Never would I have thought a few simple words could destroy everything that I was, but they did.
It was a message from his sister Laurel that read, “Hey Camryn, I am not sure if you heard or not, but my brother is dead.”
Everything seemed to freeze. My head ached and I could not get myself to believe it since just the day before I talked to him and he was perfectly fine.
Tray was driving on his way to work and an 18 wheeler hit him straight on. He was dead on impact.
All I could think was that this was it, this was the lowest I could ever feel, but yet again I was wrong.
He was my whole world and now he was gone. For some reason I felt as if it was my fault.

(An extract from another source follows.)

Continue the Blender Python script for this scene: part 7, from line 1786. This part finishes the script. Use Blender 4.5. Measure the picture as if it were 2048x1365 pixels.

No matter what anyone said, I had it imprinted in my head that I was the reason that he was gone.
I spent most of my days smiling and trying to make everyone else happy; in some twisted way I thought that this false optimism would be my salvation.
If I make others happy, then all of my pain will slowly fade away, right? Wrong.
I could not forgive myself, and I was not exactly sure I could, or even wanted to live without him.
How could such a good person die so young? Why him? Why was it not me?
Day after day I asked myself these gut wrenching questions. After constantly fighting with myself, I finally realized that it was not my fault, and that he was not completely gone.
Robert Benchley said it best with, “Death ends a life. Not a relationship.”
I experienced pain that I did not think was possible, and I had to hold it all in. I did not want to burden people with my problems, and none of my family seemed to understand.
Dealing with such hardships alone for so long has just become exhausting, and I decided it was time to tell my story.
I am not asking for your sympathy by any means, but this is a pain no one deserves to go through by themselves.
So this is for you, all of you, any of you that have ever lost someone you loved, maybe even someone you just simply knew, do not ever let anyone tell you it is not okay to be upset. Cry. It is good to cry.
Do not forget to smile because the person who you lost would not want anything less.
And when you are walking through these halls, do not be too quick to judge, and always remember that a simple smile can make a complete difference in someone’s day.